Some virtual event platforms, such as vFairs, can represent a client’s online event as a 3D environment that replicates familiar sights, such as a convention center lobby populated by static or moving people. Users can click on auditoriums, information booths, or exhibitor hall booths to navigate the virtual space of their online conference. Does mimicking the appearance of the in-person conference add value to an online conference? Should online event planners prioritize the recreation of familiar environments? Or will 3D renderings of conference spaces eventually be remembered more as an early-stage feature of virtual event platforms that falls away over time as users adapt to online events?

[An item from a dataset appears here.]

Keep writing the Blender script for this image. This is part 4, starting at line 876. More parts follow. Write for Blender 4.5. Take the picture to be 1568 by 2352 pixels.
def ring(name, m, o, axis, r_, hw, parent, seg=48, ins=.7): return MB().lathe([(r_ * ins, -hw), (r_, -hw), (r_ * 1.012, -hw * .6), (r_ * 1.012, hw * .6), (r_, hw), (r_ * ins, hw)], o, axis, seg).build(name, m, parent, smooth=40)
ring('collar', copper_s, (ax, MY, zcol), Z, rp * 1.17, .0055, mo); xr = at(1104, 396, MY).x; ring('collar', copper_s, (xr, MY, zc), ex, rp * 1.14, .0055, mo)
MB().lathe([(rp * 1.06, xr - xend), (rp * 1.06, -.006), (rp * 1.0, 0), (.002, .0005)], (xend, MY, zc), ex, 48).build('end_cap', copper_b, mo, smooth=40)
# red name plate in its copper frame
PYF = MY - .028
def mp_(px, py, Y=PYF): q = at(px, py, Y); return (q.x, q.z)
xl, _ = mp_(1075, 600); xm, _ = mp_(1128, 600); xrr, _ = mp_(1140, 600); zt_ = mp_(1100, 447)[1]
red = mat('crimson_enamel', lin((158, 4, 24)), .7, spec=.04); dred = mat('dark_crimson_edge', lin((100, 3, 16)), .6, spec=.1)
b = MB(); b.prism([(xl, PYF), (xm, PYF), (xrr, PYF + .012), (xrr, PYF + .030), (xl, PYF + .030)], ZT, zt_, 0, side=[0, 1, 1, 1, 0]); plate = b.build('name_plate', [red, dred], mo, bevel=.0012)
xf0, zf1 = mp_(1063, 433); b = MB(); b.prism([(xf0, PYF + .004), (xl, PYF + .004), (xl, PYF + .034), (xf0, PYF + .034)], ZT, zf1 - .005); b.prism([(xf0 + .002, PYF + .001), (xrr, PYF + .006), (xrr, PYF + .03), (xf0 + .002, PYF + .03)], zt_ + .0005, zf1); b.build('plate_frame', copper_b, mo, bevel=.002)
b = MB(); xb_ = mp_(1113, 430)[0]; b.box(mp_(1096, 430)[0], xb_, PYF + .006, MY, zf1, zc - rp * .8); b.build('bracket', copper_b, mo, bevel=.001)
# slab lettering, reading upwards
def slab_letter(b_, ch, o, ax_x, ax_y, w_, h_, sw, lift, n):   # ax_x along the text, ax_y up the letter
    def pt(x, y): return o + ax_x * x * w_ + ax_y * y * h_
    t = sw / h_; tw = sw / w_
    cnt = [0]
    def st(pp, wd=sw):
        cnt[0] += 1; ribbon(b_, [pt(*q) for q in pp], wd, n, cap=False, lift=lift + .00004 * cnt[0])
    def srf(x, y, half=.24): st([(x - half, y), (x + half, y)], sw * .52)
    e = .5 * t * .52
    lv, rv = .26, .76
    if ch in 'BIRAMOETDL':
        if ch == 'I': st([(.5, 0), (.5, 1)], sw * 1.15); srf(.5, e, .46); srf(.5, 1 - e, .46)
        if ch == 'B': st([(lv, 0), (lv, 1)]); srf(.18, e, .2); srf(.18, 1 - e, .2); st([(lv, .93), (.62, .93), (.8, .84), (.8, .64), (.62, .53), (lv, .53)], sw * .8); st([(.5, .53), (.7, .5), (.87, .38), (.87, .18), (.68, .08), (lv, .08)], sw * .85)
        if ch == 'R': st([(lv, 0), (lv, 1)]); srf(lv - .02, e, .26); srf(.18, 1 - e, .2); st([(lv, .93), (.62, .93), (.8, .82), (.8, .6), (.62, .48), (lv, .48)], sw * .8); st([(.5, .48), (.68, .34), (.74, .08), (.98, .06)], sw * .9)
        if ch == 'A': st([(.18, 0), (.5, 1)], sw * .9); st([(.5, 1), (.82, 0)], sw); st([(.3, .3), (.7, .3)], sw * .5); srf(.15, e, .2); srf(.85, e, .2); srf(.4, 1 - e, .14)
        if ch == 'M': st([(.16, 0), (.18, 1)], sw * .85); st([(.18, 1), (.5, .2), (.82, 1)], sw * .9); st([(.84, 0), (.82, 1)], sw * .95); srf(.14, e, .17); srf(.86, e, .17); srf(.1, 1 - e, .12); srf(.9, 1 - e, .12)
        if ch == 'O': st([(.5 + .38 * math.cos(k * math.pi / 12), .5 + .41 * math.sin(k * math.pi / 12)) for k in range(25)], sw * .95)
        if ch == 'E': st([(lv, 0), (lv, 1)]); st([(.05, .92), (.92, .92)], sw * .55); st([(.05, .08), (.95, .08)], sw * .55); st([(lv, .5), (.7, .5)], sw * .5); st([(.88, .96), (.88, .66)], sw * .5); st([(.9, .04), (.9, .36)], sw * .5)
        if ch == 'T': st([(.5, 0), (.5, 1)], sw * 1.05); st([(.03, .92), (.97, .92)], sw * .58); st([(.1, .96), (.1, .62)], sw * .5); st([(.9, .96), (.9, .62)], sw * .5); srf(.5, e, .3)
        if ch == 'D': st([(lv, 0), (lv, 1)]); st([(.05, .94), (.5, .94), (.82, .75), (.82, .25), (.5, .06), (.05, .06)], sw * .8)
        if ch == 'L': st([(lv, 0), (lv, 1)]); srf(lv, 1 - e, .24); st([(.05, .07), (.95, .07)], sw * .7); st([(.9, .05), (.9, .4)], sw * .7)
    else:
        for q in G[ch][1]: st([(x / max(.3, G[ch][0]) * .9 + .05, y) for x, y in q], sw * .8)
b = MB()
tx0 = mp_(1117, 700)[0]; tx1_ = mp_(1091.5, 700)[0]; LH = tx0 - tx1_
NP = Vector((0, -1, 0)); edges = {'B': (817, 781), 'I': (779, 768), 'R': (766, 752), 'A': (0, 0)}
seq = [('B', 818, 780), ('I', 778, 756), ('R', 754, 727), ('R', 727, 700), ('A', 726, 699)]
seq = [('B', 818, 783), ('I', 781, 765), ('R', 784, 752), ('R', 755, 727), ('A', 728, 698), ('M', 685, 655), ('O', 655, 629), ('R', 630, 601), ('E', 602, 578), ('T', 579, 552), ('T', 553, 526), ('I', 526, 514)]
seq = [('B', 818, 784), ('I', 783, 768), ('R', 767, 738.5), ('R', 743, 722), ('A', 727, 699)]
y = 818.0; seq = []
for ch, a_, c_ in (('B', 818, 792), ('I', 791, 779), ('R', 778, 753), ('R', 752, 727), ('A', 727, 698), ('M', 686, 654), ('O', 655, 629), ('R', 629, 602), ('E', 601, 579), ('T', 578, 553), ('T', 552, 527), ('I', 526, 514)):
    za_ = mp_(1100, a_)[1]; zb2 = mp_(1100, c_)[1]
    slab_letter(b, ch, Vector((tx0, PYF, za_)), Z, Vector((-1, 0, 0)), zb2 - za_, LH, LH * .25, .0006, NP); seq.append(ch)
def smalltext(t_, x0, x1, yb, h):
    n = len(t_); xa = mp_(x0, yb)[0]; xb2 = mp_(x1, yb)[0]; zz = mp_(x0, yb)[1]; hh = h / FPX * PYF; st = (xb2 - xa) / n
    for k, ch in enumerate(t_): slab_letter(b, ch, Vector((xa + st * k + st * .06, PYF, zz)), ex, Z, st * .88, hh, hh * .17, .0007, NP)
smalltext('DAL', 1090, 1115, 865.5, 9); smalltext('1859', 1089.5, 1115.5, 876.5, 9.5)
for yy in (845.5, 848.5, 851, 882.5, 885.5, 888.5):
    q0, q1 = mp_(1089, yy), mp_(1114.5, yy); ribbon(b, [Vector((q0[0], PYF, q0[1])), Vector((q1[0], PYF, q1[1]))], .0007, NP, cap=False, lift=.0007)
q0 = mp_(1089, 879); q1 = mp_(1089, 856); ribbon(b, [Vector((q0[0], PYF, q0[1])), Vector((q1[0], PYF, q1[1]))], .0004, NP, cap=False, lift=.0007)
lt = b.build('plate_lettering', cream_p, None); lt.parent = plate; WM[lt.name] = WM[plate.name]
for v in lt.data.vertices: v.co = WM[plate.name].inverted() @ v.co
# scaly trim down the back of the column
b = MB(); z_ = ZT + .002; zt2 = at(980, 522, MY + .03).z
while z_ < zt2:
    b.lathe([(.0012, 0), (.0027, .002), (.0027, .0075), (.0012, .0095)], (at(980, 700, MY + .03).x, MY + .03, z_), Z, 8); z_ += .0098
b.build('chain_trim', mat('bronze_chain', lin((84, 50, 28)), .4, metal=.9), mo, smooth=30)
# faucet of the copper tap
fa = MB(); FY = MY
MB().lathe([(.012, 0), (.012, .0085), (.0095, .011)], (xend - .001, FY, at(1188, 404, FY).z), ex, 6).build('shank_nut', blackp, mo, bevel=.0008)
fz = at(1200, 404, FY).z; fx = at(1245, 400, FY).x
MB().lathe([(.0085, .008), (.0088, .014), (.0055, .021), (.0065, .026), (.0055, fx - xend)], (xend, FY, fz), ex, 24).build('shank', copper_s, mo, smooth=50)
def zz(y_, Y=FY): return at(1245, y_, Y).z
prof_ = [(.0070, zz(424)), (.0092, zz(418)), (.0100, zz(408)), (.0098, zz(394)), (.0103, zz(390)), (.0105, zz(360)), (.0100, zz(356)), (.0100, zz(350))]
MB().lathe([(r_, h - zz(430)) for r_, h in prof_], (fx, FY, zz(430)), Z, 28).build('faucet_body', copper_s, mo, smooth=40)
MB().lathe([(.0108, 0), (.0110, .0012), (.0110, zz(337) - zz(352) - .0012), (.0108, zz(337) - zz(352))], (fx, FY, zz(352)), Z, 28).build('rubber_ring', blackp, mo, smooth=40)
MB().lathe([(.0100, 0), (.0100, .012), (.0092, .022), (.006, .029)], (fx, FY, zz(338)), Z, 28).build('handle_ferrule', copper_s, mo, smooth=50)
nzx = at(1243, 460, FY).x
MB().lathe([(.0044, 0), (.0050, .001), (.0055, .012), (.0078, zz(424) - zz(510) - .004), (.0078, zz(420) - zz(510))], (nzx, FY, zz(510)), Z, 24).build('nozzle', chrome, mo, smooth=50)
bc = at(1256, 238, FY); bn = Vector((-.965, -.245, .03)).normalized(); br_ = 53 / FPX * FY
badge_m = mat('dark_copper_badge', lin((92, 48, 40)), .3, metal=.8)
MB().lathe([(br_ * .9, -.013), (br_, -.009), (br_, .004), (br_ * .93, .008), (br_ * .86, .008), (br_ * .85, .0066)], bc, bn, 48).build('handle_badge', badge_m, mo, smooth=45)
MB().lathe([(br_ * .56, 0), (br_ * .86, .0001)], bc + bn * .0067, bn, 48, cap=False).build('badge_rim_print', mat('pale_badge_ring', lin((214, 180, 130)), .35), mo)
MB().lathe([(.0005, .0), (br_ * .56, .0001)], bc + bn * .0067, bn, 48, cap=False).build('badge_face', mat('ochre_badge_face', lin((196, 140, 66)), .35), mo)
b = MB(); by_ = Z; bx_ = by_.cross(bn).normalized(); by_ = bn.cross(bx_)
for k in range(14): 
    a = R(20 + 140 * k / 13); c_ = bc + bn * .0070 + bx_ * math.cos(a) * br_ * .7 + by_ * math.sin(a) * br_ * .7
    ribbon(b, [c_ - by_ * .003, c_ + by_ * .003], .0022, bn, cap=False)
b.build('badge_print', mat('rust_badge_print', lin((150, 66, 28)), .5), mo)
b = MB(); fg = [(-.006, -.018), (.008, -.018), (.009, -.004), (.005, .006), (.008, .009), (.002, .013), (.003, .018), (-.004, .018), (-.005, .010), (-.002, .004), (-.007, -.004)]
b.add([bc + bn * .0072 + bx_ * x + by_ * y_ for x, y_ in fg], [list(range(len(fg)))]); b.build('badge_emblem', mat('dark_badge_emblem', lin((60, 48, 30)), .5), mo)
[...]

Source: vFairs at SoftwareReviews.com

Our Take:

The short-lived 1995 “Microsoft Bob” user interface may be a useful historical comparison. Microsoft created this guided, instructional UI to help inexperienced computer users understand their computers’ applications by representing apps like the calendar and word processor as physical objects in a furnished home. The intention was to help beginners use the operating system and its applications in a way that felt more visually familiar; however, Microsoft discontinued Bob the following year. Twenty-five years in the future, it’s not hard to look back at this UI and assume that the time that it would take to navigate from room to room to reach applications would quickly become tedious and unnecessary, especially as users became accustomed to using their computers. However, Bob’s creators were responding to a legitimate concern: how can we make new technology comfortable for a mass audience? The answer seemed to be to recreate presumably familiar environments.

For present-day virtual event software, a 3D replica of a conference setting could serve the purpose of easing people into a new virtual environment, as long as the user interface truly does make the conference’s virtual spaces more easy to access and conceptualize (while reducing the number of times users need to click to find what they need). However, as online conferences become normalized, attendees may not need to be reminded of how conferences looked in the past.